## Objective
Work out how many lines hold "part". Give the number and nothing else.

## Material for this task
- - -
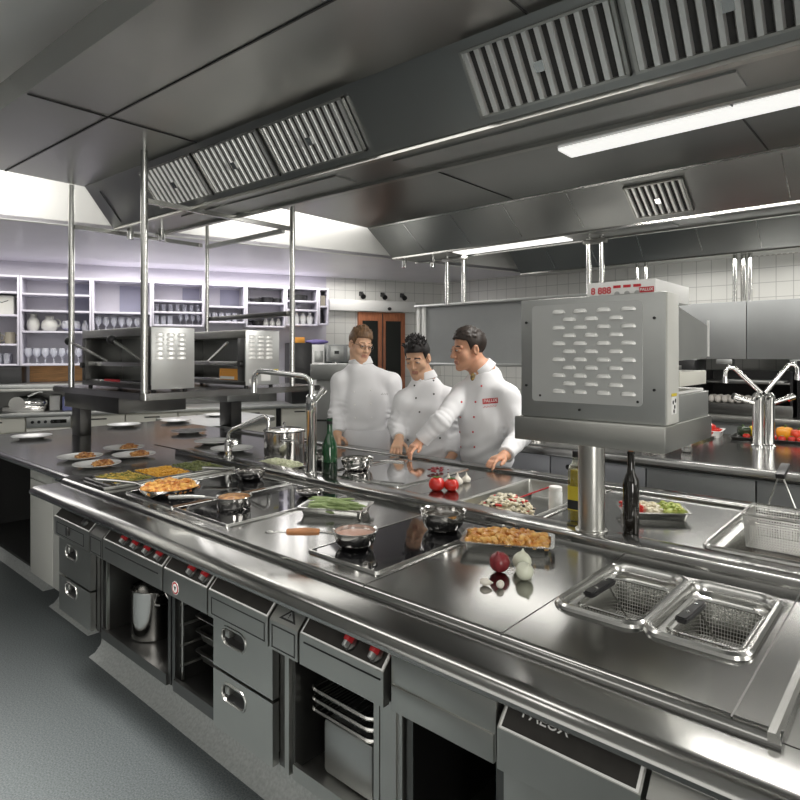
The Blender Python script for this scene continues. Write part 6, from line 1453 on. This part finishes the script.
- - -
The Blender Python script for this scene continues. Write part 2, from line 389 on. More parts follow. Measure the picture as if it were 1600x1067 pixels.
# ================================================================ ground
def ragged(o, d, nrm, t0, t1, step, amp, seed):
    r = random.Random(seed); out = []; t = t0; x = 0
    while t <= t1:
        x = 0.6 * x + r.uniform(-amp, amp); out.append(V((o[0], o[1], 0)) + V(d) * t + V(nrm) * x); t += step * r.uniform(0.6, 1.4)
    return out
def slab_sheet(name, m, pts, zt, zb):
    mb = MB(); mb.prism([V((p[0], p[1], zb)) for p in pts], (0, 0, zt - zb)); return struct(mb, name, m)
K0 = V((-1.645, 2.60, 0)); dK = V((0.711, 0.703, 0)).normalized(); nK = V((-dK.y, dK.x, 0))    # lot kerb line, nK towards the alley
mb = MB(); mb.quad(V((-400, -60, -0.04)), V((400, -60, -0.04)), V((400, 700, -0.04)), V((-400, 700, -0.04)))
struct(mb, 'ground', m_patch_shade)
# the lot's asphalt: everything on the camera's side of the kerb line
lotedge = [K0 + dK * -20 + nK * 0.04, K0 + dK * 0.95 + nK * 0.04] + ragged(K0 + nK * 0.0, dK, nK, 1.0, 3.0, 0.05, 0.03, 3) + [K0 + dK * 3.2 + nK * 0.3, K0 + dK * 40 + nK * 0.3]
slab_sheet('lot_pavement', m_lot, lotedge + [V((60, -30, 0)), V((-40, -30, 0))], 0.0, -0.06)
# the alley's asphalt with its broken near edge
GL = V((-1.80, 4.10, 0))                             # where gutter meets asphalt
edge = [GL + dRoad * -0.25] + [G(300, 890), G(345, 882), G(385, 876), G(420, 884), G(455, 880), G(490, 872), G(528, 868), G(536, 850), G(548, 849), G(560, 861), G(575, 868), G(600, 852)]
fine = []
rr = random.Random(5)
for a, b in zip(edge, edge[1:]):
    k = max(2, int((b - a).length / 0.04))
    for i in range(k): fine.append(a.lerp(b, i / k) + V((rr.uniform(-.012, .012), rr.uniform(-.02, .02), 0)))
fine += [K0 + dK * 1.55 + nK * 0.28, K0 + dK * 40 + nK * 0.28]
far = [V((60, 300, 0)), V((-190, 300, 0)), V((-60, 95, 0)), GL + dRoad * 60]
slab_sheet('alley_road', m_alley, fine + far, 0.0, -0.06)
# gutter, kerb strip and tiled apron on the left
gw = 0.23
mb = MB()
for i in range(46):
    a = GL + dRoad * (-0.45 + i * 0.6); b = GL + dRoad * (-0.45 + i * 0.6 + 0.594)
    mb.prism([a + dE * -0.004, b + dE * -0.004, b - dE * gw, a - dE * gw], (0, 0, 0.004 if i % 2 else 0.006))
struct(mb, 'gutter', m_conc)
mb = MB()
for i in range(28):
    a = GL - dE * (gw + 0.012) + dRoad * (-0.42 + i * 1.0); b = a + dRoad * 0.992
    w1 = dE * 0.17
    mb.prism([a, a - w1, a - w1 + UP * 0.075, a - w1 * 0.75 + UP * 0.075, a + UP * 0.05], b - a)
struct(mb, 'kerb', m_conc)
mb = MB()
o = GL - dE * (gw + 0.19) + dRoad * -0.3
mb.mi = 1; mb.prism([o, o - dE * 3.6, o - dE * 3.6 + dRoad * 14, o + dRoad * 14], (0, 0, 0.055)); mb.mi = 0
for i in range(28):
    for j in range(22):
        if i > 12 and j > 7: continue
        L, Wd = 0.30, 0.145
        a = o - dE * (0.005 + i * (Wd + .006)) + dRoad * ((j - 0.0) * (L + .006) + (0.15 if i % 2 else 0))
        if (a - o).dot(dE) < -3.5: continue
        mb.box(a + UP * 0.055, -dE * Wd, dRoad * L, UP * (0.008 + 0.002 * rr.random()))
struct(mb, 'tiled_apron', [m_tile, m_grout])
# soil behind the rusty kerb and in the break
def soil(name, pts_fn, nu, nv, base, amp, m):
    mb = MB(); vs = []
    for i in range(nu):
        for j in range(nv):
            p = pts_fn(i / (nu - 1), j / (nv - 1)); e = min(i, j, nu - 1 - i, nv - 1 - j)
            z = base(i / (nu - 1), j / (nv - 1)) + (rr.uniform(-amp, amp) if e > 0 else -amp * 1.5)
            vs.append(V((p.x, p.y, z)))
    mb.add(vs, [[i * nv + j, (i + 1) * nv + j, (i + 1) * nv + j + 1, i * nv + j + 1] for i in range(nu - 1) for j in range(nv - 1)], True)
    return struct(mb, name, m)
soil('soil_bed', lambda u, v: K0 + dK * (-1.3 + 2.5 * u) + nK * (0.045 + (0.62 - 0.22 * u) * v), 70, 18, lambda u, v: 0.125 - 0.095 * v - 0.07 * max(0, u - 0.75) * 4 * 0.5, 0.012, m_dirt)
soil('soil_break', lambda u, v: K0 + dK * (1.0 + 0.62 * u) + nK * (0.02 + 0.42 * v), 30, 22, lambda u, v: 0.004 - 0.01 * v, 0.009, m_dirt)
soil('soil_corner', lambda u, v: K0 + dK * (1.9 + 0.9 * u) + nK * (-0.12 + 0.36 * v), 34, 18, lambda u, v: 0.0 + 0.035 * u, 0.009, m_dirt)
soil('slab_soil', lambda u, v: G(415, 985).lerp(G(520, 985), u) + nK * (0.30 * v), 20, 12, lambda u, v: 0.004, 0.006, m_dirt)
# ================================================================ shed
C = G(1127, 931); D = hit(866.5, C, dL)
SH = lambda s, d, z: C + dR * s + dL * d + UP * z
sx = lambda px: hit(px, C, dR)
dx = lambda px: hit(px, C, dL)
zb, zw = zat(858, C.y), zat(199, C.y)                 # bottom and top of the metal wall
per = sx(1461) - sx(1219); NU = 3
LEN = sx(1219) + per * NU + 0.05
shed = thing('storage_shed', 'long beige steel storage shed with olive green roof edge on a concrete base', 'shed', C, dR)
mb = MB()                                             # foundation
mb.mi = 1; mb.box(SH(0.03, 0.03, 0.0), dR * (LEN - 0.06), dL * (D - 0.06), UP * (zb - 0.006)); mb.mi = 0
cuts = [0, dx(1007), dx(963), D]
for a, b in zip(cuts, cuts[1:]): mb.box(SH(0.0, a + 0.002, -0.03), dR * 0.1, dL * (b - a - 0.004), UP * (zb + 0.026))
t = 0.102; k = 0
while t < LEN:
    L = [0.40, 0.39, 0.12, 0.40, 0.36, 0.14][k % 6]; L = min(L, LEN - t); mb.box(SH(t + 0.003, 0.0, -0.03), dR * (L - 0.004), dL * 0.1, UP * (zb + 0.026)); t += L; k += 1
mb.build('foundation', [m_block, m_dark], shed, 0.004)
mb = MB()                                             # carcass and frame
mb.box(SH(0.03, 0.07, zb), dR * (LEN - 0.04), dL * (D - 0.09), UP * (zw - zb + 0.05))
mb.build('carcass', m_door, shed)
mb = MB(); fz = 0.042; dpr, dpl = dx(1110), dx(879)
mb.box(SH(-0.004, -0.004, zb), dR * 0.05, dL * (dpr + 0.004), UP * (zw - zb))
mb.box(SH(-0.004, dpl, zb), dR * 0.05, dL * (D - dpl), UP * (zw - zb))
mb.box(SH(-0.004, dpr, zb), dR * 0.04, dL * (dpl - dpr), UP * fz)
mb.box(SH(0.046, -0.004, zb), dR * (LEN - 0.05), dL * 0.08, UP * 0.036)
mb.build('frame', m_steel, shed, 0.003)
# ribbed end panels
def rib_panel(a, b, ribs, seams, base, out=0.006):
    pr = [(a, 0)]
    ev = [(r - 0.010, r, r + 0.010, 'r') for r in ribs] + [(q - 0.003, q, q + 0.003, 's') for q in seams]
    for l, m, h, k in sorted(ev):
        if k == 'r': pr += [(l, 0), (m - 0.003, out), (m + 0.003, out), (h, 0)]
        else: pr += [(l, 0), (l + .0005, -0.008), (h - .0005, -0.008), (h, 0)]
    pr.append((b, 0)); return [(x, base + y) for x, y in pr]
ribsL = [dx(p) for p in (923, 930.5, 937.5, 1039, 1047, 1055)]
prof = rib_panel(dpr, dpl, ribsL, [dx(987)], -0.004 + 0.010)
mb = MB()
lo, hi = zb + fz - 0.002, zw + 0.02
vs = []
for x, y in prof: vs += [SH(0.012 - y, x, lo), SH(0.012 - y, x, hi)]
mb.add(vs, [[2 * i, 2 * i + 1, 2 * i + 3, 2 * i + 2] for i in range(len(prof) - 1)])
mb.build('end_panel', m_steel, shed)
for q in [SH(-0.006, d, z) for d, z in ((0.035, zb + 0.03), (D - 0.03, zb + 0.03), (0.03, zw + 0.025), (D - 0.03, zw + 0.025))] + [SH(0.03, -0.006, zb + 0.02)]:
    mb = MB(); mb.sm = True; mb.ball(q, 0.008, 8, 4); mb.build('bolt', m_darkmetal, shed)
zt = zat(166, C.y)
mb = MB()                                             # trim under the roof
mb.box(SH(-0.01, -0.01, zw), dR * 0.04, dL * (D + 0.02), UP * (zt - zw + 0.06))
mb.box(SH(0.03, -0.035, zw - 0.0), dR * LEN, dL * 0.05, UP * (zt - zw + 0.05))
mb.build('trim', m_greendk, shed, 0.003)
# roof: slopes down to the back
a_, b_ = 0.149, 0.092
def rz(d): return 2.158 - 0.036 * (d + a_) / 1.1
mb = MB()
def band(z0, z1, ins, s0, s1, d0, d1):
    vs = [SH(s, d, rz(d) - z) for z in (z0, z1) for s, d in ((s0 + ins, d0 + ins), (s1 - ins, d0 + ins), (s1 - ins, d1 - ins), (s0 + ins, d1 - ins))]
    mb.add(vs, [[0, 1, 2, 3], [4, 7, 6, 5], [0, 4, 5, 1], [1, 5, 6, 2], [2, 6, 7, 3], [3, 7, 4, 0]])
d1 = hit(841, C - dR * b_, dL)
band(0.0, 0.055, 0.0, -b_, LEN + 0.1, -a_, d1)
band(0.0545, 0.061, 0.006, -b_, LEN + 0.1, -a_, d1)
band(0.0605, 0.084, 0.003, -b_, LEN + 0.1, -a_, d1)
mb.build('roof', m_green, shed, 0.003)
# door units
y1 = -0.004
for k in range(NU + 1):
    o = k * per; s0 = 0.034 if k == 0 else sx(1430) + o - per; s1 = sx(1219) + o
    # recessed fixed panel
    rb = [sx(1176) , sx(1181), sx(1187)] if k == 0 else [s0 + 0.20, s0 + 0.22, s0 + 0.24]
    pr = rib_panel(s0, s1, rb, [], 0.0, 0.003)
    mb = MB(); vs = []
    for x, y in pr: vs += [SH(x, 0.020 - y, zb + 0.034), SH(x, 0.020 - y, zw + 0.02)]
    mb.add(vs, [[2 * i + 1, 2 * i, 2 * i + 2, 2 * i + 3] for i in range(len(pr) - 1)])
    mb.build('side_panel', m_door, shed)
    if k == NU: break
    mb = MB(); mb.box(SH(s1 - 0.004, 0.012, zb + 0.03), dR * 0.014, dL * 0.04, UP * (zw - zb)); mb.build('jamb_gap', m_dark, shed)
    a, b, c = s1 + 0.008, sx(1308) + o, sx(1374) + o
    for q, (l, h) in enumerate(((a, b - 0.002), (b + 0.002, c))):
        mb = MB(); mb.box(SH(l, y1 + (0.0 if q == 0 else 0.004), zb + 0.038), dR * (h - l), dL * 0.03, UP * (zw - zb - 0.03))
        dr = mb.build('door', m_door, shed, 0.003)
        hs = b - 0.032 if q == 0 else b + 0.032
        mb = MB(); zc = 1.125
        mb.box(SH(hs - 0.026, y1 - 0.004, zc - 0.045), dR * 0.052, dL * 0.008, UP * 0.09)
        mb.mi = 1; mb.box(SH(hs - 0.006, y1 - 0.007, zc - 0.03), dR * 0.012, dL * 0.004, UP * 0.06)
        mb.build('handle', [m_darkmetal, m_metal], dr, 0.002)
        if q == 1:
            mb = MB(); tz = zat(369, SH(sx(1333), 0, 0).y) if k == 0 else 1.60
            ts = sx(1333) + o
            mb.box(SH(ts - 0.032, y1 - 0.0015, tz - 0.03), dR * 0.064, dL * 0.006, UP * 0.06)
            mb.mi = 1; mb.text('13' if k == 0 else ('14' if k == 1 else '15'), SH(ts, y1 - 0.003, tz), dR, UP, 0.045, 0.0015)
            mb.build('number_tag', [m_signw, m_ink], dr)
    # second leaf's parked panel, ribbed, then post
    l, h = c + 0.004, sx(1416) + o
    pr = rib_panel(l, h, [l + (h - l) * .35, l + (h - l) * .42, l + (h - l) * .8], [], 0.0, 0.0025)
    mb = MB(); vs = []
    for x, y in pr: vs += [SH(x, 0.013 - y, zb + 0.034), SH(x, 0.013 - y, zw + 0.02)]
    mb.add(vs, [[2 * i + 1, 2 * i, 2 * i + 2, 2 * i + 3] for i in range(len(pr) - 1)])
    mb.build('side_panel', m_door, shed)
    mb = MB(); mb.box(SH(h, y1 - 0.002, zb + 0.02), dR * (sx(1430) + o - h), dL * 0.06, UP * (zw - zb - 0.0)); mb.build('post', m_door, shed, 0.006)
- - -
## Reply
2